BGH: Besonderer Vertreter nach § 147 Abs. 2 AktG darf Gesellschaft auch im Passivprozess vertreten

von Ulrike Wollenweber, veröffentlicht am 26.08.2022

Der BGH hat mit Urteil vom 21. Juni 2022 (II ZR 181/21) entschieden, dass ein besonderer Vertreter die Gesellschaft in einem Verfahren vertreten darf, in dem ein von ihm beauftragter Rechtsanwalt seine Vergütungsansprüche gegen die Gesellschaft geltend macht.

Besonderer Vertreter beauftragt Rechtsanwälte

Ein besonderer Vertreter sollte gemäß § 147 Abs. 2 AktG Ersatzansprüche gegen Vorstands- und Aufsichtsratsmitglieder geltend machen und beauftragte in diesem Zusammenhang im Namen der Gesellschaft weitere Rechtsanwälte. Als der Vorstand die Honorarforderungen der Anwälte nicht begleichen wollte, verklagten die Anwälte die Gesellschaft. Das Berufungsgericht hatte dazu entschieden, dass die Vertretungsmacht des besonderen Vertreters nicht die prozessuale Vertretungsmacht in einem Passivprozess umfasse (OLG Karlsruhe vom 20.10.2021, 11 U 10/19).

Vertretungsbefugnis des besonderen Vertreters umfasst erforderliche Hilfsgeschäfte

Nach Ansicht des Senats umfasst die Vertretungsbefugnis des besonderen Vertreters jedoch auch die zur Geltendmachung von Ersatzansprüchen erforderlichen Hilfsgeschäfte.

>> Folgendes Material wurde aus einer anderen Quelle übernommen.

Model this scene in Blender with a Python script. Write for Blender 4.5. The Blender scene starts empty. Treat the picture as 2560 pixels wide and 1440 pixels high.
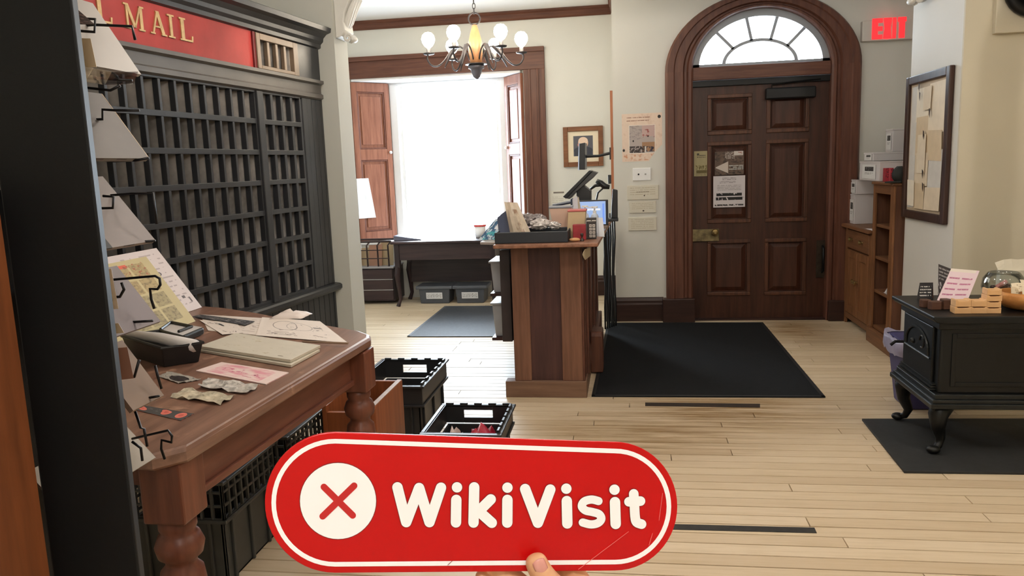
import bpy, bmesh, math, random
from math import sin, cos, pi, radians, sqrt
from mathutils import Vector, Matrix
random.seed(7)
SC = bpy.context.scene
COL = SC.collection

# ------------------------------------------------------------------ camera, world, lights, exposure
F_PX, CAM_H = 1950.0, 1.45
YAW, PITCH, ROLL = radians(8.555), radians(8.87), radians(-2.118)
def cam_axes():
    f = Vector((-sin(YAW)*cos(PITCH), cos(YAW)*cos(PITCH), -sin(PITCH)))
    r = Vector((cos(YAW), sin(YAW), 0)); u = r.cross(f)
    return cos(ROLL)*r + sin(ROLL)*u, -sin(ROLL)*r + cos(ROLL)*u, f
CR, CU, CF = cam_axes()
CO = Vector((0, 0, CAM_H))
cd = bpy.data.cameras.new('camera'); cam = bpy.data.objects.new('camera', cd); COL.objects.link(cam)
cd.sensor_width = 36.0; cd.lens = 36.0*F_PX/2560; cd.clip_start = 0.02; cd.clip_end = 200
cam.matrix_world = Matrix(((CR.x, CU.x, -CF.x, CO.x), (CR.y, CU.y, -CF.y, CO.y), (CR.z, CU.z, -CF.z, CO.z), (0, 0, 0, 1)))
SC.camera = cam

def s2l(c):
    c = c/255.0
    return c/12.92 if c <= 0.04045 else ((c+0.055)/1.055)**2.4
def L(*c): return (s2l(c[0]), s2l(c[1]), s2l(c[2]), 1.0)

SKY_STRENGTH = 34.0
w = bpy.data.worlds.new('world'); SC.world = w; w.use_nodes = True
bg = w.node_tree.nodes['Background']
bg.inputs[0].default_value = (0.80, 0.90, 1.0, 1); bg.inputs[1].default_value = SKY_STRENGTH

def area_light(name, loc, target, size, watts, col, size_y=None, spread=None):
    d = bpy.data.lights.new(name, 'AREA'); d.energy = watts; d.color = col; d.size = size
    if size_y: d.shape = 'RECTANGLE'; d.size_y = size_y
    if spread: d.spread = spread
    o = bpy.data.objects.new(name, d); COL.objects.link(o); o.location = loc
    o.rotation_euler = (Vector(target)-Vector(loc)).to_track_quat('-Z', 'Y').to_euler()
    return o
def portal(name, loc, target, sx, sy):
    o = area_light(name, loc, target, sx, 1, (1, 1, 1), sy); o.data.cycles.is_portal = True
portal('window_portal', (-2.0, 9.12, 1.56), (-2.0, 8, 1.56), 1.4, 2.0)
portal('fanlight_portal', (1.16, 7.40, 2.46), (1.16, 6, 2.46), 1.2, 0.55)
WARM = (1.0, 0.91, 0.81)
# ceiling lamps of the front room, and an added fill light (all above and behind the picture frame)
def globe(name, loc, watts, r, col=WARM):
    d = bpy.data.lights.new(name, 'POINT'); d.energy = watts; d.color = col; d.shadow_soft_size = r
    o = bpy.data.objects.new(name, d); COL.objects.link(o); o.location = loc
globe('ceiling_lamp_front', (0.3, 2.6, 2.80), 50, 0.14)
globe('sign_fill_light', (0.30, -0.6, 2.55), 64, 0.16, (1.0, 0.985, 0.97))  # added fill light behind the camera, brightens the held plate
globe('ceiling_lamp_stove', (2.52, 2.2, 2.85), 48, 0.06)
globe('ceiling_lamp_cabinet', (-0.9, 3.7, 2.80), 40, 0.12)
sp = bpy.data.lights.new('cabinet_spot', 'SPOT'); sp.energy = 75; sp.color = (1.0, 0.84, 0.66); sp.spot_size = radians(50); sp.spot_blend = 0.9; sp.shadow_soft_size = 0.06
spo = bpy.data.objects.new('cabinet_spot', sp); COL.objects.link(spo); spo.location = (-1.30, 4.75, 3.0)
spo.rotation_euler = (Vector((-2.15, 4.72, 2.00))-Vector((-1.30, 4.75, 3.0))).to_track_quat('-Z', 'Y').to_euler()

SC.view_settings.view_transform = 'Standard'; SC.view_settings.look = 'None'
SC.view_settings.gamma = 1.0; SC.view_settings.use_curve_mapping = False
SC.view_settings.exposure = 0.0
SC.cycles.max_bounces = 10; SC.cycles.diffuse_bounces = 6; SC.cycles.transparent_max_bounces = 12
SC.cycles.caustics_reflective = False; SC.cycles.caustics_refractive = False
SC.cycles.sample_clamp_indirect = 6.0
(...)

Der Umfang der Vertretungszuständigkeit bestimme sich dabei aus dem sachlichen Inhalt der jeweiligen Aufgabenzuweisung. Die Geltendmachung eines Ersatzanspruchs durch einen besonderen Vertreter umfasse auch dessen gerichtliche Durchsetzung sowie die Beauftragung eines Rechtsanwalts.

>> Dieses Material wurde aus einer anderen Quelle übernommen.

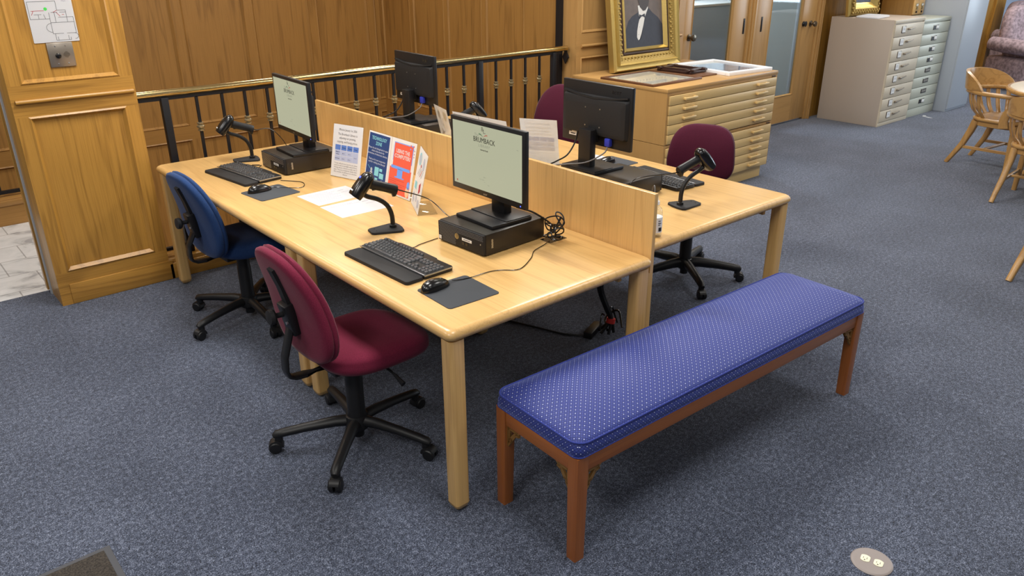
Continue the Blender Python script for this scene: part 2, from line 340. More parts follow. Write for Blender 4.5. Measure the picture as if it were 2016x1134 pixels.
# ------------------------------------------------------------ mesh helpers
class MB:
    def __init__(s): s.bm = bmesh.new(); s.flat = set()
    def _new(s, verts, mi):
        for f in {f for v in verts for f in v.link_faces}: f.material_index = mi
    def box(s, x0, x1, y0, y1, z0, z1, b=0.0, seg=2, mi=0, mat=None):
        t = bmesh.new()
        bmesh.ops.create_cube(t, size=1.0)
        for v in t.verts:
            v.co = Vector((x0 + (v.co.x + .5) * (x1 - x0), y0 + (v.co.y + .5) * (y1 - y0), z0 + (v.co.z + .5) * (z1 - z0)))
        if b > 0:
            bmesh.ops.bevel(t, geom=list(t.edges) , offset=min(b, abs(x1 - x0) * .49, abs(y1 - y0) * .49, abs(z1 - z0) * .49), segments=seg, profile=0.5, affect='EDGES')
        t.normal_update()
        return s.merge(t, mi, mat, {f for f in t.faces if max(abs(q) for q in f.normal) > 0.999})
    def merge(s, t, mi=0, mat=None, flat=()):
        for f in t.faces: f.material_index = mi
        if mat is not None: bmesh.ops.transform(t, matrix=mat, verts=t.verts)
        vm = {}
        for v in t.verts: vm[v] = s.bm.verts.new(v.co)
        for f in t.faces:
            try:
                nf = s.bm.faces.new([vm[v] for v in f.verts]); nf.material_index = f.material_index
                if f in flat: s.flat.add(nf)
            except ValueError: pass
        t.free()
        return s
    def cyl(s, p0, p1, r0, r1=None, seg=16, mi=0, cap=True):
        r1 = r0 if r1 is None else r1
        p0, p1 = Vector(p0), Vector(p1)
        d = (p1 - p0).normalized()
        a = d.orthogonal().normalized(); b = d.cross(a)
        R = []
        for p, r in ((p0, r0), (p1, r1)):
            R.append([s.bm.verts.new(p + (a * math.cos(2 * PI * k / seg) + b * math.sin(2 * PI * k / seg)) * r) for k in range(seg)])
        for k in range(seg):
            f = s.bm.faces.new((R[0][k], R[0][(k + 1) % seg], R[1][(k + 1) % seg], R[1][k])); f.material_index = mi
        if cap:
            f = s.bm.faces.new(R[0][::-1]); f.material_index = mi
            f = s.bm.faces.new(R[1]); f.material_index = mi
        return s
    def lathe(s, prof, axis0=(0, 0, 0), d=(0, 0, 1), seg=20, mi=0):
        """prof: list of (radius, height) along the direction d from axis0"""
        o, d = Vector(axis0), Vector(d).normalized()
        a = d.orthogonal().normalized(); b = d.cross(a)
        R = [[s.bm.verts.new(o + d * h + (a * math.cos(2 * PI * k / seg) + b * math.sin(2 * PI * k / seg)) * max(r, 1e-5)) for k in range(seg)] for r, h in prof]
        for i in range(len(R) - 1):
            for k in range(seg):
                f = s.bm.faces.new((R[i][k], R[i][(k + 1) % seg], R[i + 1][(k + 1) % seg], R[i + 1][k])); f.material_index = mi
        f = s.bm.faces.new(R[0][::-1]); f.material_index = mi
        f = s.bm.faces.new(R[-1]); f.material_index = mi
        return s
    def tube(s, pts, r, seg=8, mi=0, smooth=6, flat=None):
        pts = [Vector(p) for p in pts]
        rr = r if isinstance(r, (list, tuple)) else [r] * len(pts)
        if smooth and len(pts) > 2:
            q, qr = [], []
            P = [pts[0] * 2 - pts[1]] + pts + [pts[-1] * 2 - pts[-2]]
            for i in range(1, len(P) - 2):
                for k in range(smooth):
                    t = k / smooth
                    a, b, c, d = P[i - 1:i + 3]
                    q.append(0.5 * ((2 * b) + (c - a) * t + (2 * a - 5 * b + 4 * c - d) * t * t + (3 * b - a - 3 * c + d) * t ** 3))
                    qr.append(rr[i - 1] * (1 - t) + rr[min(i, len(rr) - 1)] * t)
            q.append(pts[-1]); qr.append(rr[-1]); pts, rr = q, qr
        R = []; up = None
        for i, p in enumerate(pts):
            d = (pts[min(i + 1, len(pts) - 1)] - pts[max(i - 1, 0)])
            if d.length < 1e-9: d = Vector((0, 0, 1))
            d.normalize()
            if up is None: up = d.orthogonal().normalized() if flat is None else Vector(flat)
            up = (up - d * up.dot(d))
            if up.length < 1e-6: up = d.orthogonal()
            up.normalize()
            b = d.cross(up)
            R.append([s.bm.verts.new(p + (up * math.cos(2 * PI * k / seg) + b * math.sin(2 * PI * k / seg)) * rr[i]) for k in range(seg)])
        for i in range(len(R) - 1):
            for k in range(seg):
                f = s.bm.faces.new((R[i][k], R[i][(k + 1) % seg], R[i + 1][(k + 1) % seg], R[i + 1][k])); f.material_index = mi
        f = s.bm.faces.new(R[0][::-1]); f.material_index = mi
        f = s.bm.faces.new(R[-1]); f.material_index = mi
        return s
    def bar(s, pts, w, h, up=(0, 0, 1), mi=0, b=0.0, wid=None, hei=None):
        """rectangular section swept along pts; w across, h along 'up'"""
        pts = [Vector(p) for p in pts]; R = []
        for i, p in enumerate(pts):
            d = (pts[min(i + 1, len(pts) - 1)] - pts[max(i - 1, 0)]).normalized()
            sd = d.cross(Vector(up)).normalized(); u = sd.cross(d).normalized()
            ww = (wid[i] if wid else w) / 2; hh = (hei[i] if hei else h) / 2
            c = min(ww, hh) * b
            prof = [(ww - c, hh), (ww, hh - c), (ww, -hh + c), (ww - c, -hh), (-ww + c, -hh), (-ww, -hh + c), (-ww, hh - c), (-ww + c, hh)] if b else [(ww, hh), (ww, -hh), (-ww, -hh), (-ww, hh)]
            R.append([s.bm.verts.new(p + sd * x + u * y) for x, y in prof])
        n = len(R[0])
        for i in range(len(R) - 1):
            for k in range(n):
                f = s.bm.faces.new((R[i][k], R[i][(k + 1) % n], R[i + 1][(k + 1) % n], R[i + 1][k])); f.material_index = mi
        f = s.bm.faces.new(R[0][::-1]); f.material_index = mi
        f = s.bm.faces.new(R[-1]); f.material_index = mi
        return s
    def prism(s, poly, z0, z1, mi=0, mat=None, b=0.0):
        t = bmesh.new()
        lo = [t.verts.new((x, y, z0)) for x, y in poly]; hi = [t.verts.new((x, y, z1)) for x, y in poly]
        n = len(poly)
        t.faces.new(lo[::-1]); top = t.faces.new(hi)
        for k in range(n): t.faces.new((lo[k], lo[(k + 1) % n], hi[(k + 1) % n], hi[k]))
        if b: bmesh.ops.bevel(t, geom=list(top.edges), offset=b, segments=2, profile=0.5, affect='EDGES')
        t.normal_update()
        return s.merge(t, mi, mat, {f for f in t.faces if abs(f.normal.z) > 0.999})
    def poly(s, pts, mi=0):
        f = s.bm.faces.new([s.bm.verts.new(p) for p in pts]); f.material_index = mi; return s
    def rings(s, R, mi=0, cap=True):
        V = [[s.bm.verts.new(p) for p in r] for r in R]; n = len(V[0])
        for i in range(len(V) - 1):
            for k in range(n):
                f = s.bm.faces.new((V[i][k], V[i][(k + 1) % n], V[i + 1][(k + 1) % n], V[i + 1][k])); f.material_index = mi
        if cap:
            for r, rev in ((V[0], True), (V[-1], False)):
                f = s.bm.faces.new(r[::-1] if rev else r); f.material_index = mi
        return s
    def text(s, body, size, mat, mi=0, width=None, align='CENTER', bold=0.0, spacing=1.0):
        cu = bpy.data.curves.new('t', 'FONT'); cu.body = body; cu.size = size; cu.align_x = align; cu.offset = bold; cu.space_character = spacing
        cu.resolution_u = 2
        ob = bpy.data.objects.new('t', cu); COL.objects.link(ob)
        bpy.context.view_layer.update()
        me = ob.evaluated_get(bpy.context.evaluated_depsgraph_get()).to_mesh()
        t = bmesh.new(); t.from_mesh(me)
        xs = [v.co.x for v in t.verts]
        k = 1.0
        if width and xs and max(xs) > min(xs):
            k = width / (max(xs) - min(xs))
        bmesh.ops.transform(t, matrix=mat @ Matrix.Diagonal((k, 1, 1, 1)), verts=t.verts)
        s.merge(t, mi)
        bpy.data.objects.remove(ob); bpy.data.curves.remove(cu)
        return s
    def build(s, name, mats, parent=None, loc=None, rot=None, sharp=35, recalc=True, uvbox=False):
        if recalc: bmesh.ops.recalc_face_normals(s.bm, faces=s.bm.faces)
        if uvbox:
            L = s.bm.loops.layers.uv.new('UVMap')
            for f in s.bm.faces:
                n = f.normal; a = [abs(q) for q in n]; i = a.index(max(a))
                for l in f.loops:
                    c = l.vert.co
                    l[L].uv = (c.x, c.y) if i == 2 else ((c.x, c.z) if i == 1 else (c.y, c.z))
        for f in s.bm.faces: f.smooth = f not in s.flat
        me = bpy.data.meshes.new(name)
        s.bm.to_mesh(me); s.bm.free()
        if not isinstance(mats, (list, tuple)): mats = [mats]
        for m in mats: me.materials.append(m)
        me.set_sharp_from_angle(angle=math.radians(sharp))
        o = bpy.data.objects.new(name, me); COL.objects.link(o)
        if parent is not None: o.parent = parent
        if loc is not None: o.location = loc
        if rot is not None: o.rotation_euler = rot
        return o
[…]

Der besondere Vertreter könne jedenfalls dann die Gesellschaft in einem Prozess über die Vergütungsansprüche eines beauftragten Rechtsanwalts vertreten, wenn die Geltendmachung der Ersatzansprüche gegen die Vorstands- bzw. Aufsichtsratsmitglieder noch nicht abgeschlossen sei. Dies entspreche dem Zweck, die Ansprüche unabhängig von Vorstand und Aufsichtsrat zu verfolgen.

Vorstand und Aufsichtsrat werden aus dem Rechtsstreit gewiesen

Da Vorstand und Aufsichtsrat vorliegend nicht zur Vertretung der Gesellschaft befugt waren, wies der Senat sie aus dem Rechtsstreit aus. Das Berufungsurteil wurde aufgehoben und die Berufung als unzulässig verworfen. Im Ergebnis blieb das Anerkenntnisurteil durch den besonderen Vertreter in der ersten Instanz bestehen (LG Heidelberg vom 09.08.2019, 4 O 366/18).